» GIVEN PROBLEM: Set down each line from the one containing "Write part 6" to the one containing "rot = rotmats(np.array([yw]), np.array([1.2", inclusive, exactly as written and with nothing further.

» RAW RECORDS:
>> Start
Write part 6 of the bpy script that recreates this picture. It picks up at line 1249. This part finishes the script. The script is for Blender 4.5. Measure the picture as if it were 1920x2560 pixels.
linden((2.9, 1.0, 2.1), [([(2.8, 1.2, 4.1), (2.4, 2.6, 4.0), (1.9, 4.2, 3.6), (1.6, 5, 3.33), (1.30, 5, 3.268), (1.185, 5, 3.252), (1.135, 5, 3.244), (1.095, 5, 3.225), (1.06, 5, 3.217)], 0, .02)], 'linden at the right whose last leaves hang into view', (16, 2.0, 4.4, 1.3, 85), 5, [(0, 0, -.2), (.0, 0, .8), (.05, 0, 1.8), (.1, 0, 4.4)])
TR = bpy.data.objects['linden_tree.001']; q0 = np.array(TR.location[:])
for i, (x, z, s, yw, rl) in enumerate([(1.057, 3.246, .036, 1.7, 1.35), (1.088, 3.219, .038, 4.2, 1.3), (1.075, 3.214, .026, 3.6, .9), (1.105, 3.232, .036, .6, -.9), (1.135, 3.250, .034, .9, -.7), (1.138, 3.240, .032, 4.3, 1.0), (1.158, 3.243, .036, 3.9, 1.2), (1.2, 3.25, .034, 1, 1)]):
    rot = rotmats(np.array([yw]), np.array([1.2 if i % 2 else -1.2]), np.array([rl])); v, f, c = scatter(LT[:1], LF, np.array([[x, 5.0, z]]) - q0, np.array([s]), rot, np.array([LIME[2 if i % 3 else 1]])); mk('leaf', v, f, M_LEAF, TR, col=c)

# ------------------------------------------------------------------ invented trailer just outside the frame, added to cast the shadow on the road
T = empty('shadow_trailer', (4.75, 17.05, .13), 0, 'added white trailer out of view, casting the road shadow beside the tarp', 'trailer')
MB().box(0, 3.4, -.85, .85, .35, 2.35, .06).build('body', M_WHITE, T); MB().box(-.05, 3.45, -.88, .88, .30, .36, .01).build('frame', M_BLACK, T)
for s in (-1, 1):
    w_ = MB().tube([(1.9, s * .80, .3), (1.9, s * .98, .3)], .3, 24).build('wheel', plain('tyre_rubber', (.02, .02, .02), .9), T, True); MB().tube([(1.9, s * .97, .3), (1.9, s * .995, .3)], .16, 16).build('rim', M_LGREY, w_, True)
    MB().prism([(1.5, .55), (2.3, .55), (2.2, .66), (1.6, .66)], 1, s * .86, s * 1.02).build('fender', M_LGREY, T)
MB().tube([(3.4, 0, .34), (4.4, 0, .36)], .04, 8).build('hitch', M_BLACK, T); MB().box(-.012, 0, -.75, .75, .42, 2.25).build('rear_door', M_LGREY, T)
>> End
>> Start
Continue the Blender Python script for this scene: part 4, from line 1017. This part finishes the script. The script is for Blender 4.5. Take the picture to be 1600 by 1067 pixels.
>> End
>> Start
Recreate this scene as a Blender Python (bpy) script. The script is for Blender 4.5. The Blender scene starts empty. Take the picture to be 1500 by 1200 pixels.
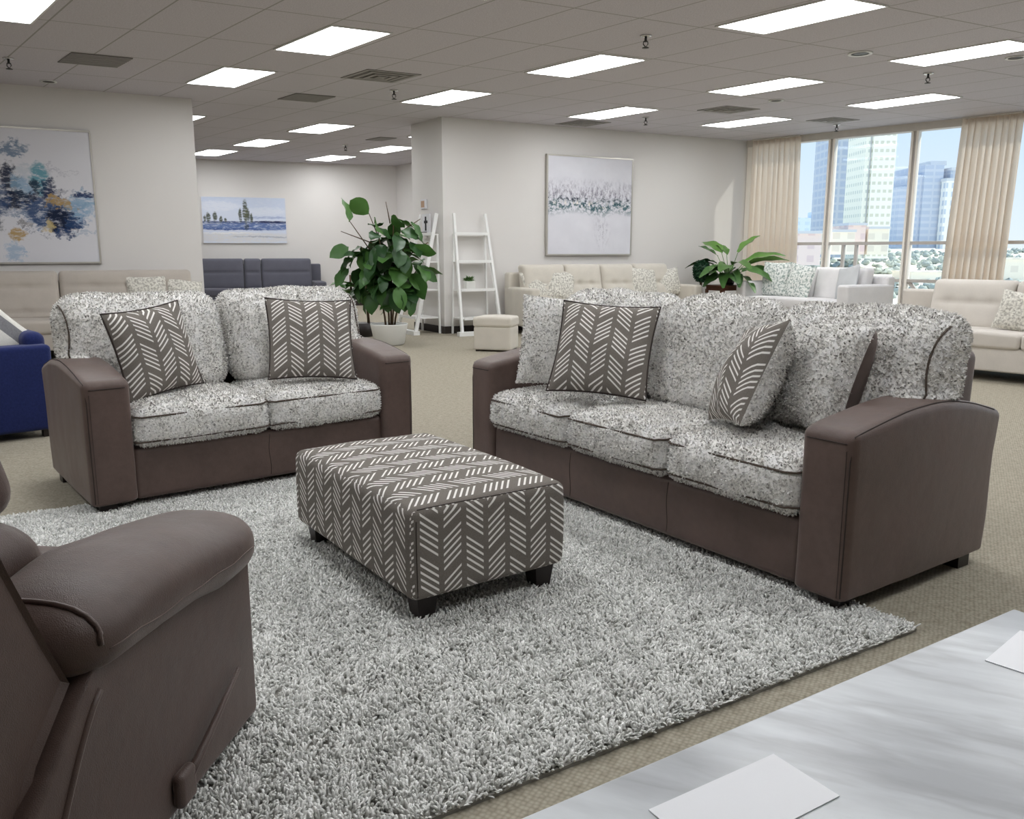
>> End
» ANSWER BELOW:
Write part 6 of the bpy script that recreates this picture. It picks up at line 1249. This part finishes the script. The script is for Blender 4.5. Measure the picture as if it were 1920x2560 pixels.
linden((2.9, 1.0, 2.1), [([(2.8, 1.2, 4.1), (2.4, 2.6, 4.0), (1.9, 4.2, 3.6), (1.6, 5, 3.33), (1.30, 5, 3.268), (1.185, 5, 3.252), (1.135, 5, 3.244), (1.095, 5, 3.225), (1.06, 5, 3.217)], 0, .02)], 'linden at the right whose last leaves hang into view', (16, 2.0, 4.4, 1.3, 85), 5, [(0, 0, -.2), (.0, 0, .8), (.05, 0, 1.8), (.1, 0, 4.4)])
TR = bpy.data.objects['linden_tree.001']; q0 = np.array(TR.location[:])
for i, (x, z, s, yw, rl) in enumerate([(1.057, 3.246, .036, 1.7, 1.35), (1.088, 3.219, .038, 4.2, 1.3), (1.075, 3.214, .026, 3.6, .9), (1.105, 3.232, .036, .6, -.9), (1.135, 3.250, .034, .9, -.7), (1.138, 3.240, .032, 4.3, 1.0), (1.158, 3.243, .036, 3.9, 1.2), (1.2, 3.25, .034, 1, 1)]):
    rot = rotmats(np.array([yw]), np.array([1.2 if i % 2 else -1.2]), np.array([rl])); v, f, c = scatter(LT[:1], LF, np.array([[x, 5.0, z]]) - q0, np.array([s]), rot, np.array([LIME[2 if i % 3 else 1]])); mk('leaf', v, f, M_LEAF, TR, col=c)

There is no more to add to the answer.